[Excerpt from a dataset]
%%

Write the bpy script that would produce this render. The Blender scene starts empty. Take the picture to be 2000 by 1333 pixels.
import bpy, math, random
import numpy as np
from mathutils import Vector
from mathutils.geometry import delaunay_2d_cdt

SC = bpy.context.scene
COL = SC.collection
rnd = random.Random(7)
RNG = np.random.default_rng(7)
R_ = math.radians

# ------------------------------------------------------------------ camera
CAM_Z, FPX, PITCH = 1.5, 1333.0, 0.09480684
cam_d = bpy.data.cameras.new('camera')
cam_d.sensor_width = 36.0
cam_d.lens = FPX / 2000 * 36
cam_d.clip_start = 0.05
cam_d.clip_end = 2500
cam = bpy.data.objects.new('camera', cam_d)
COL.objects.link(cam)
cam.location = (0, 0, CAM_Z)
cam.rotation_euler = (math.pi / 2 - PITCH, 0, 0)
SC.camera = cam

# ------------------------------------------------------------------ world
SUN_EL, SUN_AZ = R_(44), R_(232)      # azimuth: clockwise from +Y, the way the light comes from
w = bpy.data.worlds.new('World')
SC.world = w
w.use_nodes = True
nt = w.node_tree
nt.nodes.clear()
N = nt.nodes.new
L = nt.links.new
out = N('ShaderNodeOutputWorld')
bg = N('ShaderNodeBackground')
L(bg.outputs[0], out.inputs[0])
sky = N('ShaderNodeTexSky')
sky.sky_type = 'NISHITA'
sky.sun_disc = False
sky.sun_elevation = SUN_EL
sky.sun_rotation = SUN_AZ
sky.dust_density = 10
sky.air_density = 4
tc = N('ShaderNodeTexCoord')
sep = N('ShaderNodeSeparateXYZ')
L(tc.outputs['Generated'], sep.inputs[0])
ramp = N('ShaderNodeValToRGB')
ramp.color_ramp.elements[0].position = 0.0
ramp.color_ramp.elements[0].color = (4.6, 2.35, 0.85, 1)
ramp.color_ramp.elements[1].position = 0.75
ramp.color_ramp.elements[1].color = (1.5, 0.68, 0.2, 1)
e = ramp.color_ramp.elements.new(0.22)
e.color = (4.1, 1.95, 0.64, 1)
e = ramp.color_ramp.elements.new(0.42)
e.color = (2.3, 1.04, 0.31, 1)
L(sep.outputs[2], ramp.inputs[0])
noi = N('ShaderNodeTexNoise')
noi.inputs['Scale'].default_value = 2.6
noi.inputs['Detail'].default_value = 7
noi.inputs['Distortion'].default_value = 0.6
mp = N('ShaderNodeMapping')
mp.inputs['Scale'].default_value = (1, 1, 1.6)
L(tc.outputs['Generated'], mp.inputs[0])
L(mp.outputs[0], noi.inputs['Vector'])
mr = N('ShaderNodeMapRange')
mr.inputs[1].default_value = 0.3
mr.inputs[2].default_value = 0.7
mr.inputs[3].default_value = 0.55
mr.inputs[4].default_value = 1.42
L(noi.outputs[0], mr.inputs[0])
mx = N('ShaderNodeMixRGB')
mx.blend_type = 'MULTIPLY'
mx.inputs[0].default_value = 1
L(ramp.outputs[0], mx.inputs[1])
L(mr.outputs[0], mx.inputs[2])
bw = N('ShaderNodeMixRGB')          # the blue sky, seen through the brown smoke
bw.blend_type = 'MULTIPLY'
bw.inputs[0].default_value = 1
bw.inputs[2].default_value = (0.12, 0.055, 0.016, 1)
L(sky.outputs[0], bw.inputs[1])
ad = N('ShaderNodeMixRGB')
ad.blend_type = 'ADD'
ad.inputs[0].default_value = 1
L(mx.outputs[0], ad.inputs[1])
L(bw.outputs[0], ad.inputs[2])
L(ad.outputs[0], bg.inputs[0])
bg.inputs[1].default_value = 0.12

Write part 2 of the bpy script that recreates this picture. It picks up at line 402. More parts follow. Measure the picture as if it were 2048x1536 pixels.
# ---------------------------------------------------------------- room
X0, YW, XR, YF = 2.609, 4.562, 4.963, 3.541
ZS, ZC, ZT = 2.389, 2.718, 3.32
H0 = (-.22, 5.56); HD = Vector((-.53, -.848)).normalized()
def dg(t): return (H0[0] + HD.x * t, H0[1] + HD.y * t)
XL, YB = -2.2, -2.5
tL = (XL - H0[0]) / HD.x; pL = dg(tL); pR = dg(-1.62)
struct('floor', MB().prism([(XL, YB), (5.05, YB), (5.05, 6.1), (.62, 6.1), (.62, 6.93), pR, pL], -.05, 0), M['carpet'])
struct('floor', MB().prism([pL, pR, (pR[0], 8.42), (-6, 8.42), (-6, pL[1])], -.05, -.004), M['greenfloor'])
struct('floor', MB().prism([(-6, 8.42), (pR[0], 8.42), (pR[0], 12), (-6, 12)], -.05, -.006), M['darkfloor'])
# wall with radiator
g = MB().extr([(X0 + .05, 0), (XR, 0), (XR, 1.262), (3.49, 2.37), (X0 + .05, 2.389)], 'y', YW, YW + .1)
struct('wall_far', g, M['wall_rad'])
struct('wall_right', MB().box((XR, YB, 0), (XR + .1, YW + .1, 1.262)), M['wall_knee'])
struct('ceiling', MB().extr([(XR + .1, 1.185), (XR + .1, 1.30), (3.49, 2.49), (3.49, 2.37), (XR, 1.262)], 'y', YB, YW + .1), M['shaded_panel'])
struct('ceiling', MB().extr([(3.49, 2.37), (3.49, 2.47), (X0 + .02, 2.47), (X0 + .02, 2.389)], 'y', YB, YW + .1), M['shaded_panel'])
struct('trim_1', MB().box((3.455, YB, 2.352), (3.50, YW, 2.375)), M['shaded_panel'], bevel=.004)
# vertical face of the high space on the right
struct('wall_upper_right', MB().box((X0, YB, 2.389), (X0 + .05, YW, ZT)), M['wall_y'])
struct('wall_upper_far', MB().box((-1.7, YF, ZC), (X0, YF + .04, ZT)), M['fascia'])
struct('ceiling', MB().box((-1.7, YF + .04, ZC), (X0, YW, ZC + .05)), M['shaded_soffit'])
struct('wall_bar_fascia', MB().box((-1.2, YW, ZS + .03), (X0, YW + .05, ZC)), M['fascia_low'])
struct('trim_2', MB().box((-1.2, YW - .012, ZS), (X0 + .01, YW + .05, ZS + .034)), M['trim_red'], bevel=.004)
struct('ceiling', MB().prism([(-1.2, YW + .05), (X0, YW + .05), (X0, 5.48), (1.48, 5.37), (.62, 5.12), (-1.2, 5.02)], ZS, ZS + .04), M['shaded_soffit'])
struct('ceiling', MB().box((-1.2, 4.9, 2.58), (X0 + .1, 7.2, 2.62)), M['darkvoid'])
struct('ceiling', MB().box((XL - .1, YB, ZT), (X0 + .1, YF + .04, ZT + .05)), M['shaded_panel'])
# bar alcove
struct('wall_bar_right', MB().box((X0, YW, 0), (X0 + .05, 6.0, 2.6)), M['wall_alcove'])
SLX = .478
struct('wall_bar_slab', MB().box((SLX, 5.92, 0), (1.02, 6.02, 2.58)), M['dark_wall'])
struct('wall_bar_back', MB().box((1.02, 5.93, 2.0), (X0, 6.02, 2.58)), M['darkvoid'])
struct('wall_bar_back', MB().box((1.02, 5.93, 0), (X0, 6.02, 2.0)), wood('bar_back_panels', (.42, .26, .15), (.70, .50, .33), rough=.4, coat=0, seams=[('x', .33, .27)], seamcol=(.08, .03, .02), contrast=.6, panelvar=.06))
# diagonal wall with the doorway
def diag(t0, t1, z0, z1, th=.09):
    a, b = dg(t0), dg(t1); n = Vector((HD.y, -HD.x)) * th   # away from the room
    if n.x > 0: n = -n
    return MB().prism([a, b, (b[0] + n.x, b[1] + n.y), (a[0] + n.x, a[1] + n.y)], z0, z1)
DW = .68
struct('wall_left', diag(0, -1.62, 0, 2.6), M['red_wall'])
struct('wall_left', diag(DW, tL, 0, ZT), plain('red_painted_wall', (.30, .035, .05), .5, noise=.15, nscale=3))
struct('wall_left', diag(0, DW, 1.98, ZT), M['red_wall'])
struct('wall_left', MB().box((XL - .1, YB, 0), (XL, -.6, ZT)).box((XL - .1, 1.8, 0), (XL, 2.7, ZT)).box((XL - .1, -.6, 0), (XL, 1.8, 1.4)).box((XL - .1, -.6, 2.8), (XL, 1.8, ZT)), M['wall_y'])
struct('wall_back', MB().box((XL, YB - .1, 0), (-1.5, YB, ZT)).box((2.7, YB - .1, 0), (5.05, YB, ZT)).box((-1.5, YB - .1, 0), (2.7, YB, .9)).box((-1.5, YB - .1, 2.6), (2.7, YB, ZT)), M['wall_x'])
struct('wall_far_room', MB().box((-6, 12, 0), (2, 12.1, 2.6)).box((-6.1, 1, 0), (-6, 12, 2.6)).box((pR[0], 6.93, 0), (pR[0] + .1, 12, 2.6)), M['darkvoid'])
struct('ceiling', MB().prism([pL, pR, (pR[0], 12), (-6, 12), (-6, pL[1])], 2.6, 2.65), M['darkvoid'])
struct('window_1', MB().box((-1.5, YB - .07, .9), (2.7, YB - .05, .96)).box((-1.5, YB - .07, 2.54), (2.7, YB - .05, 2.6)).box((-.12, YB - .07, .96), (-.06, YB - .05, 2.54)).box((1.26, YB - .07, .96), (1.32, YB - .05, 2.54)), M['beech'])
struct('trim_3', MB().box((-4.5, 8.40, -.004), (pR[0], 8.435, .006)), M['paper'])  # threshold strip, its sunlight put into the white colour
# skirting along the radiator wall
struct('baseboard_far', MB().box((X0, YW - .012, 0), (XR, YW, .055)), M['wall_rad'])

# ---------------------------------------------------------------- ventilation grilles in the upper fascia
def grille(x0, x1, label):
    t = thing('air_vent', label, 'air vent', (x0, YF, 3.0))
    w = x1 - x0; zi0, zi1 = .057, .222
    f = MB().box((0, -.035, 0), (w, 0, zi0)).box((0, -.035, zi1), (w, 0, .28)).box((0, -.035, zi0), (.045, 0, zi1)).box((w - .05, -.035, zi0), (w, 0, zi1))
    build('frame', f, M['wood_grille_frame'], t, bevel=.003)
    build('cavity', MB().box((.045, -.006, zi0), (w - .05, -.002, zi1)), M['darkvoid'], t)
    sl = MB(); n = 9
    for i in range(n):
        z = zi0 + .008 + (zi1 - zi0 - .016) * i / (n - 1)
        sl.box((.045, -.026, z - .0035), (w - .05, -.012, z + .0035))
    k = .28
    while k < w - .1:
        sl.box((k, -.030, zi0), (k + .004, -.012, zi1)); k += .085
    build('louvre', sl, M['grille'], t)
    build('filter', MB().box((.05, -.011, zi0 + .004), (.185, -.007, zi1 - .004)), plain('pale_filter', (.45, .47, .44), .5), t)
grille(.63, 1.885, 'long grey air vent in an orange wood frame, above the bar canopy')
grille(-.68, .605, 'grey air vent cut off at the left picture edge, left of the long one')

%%

◆ Exercise details:
Within the material above, find the lines that contain the word "this"; copy them.

◆ Reply to the task:
Write the bpy script that would produce this render. The Blender scene starts empty. Take the picture to be 2000 by 1333 pixels.
Write part 2 of the bpy script that recreates this picture. It picks up at line 402. More parts follow. Measure the picture as if it were 2048x1536 pixels.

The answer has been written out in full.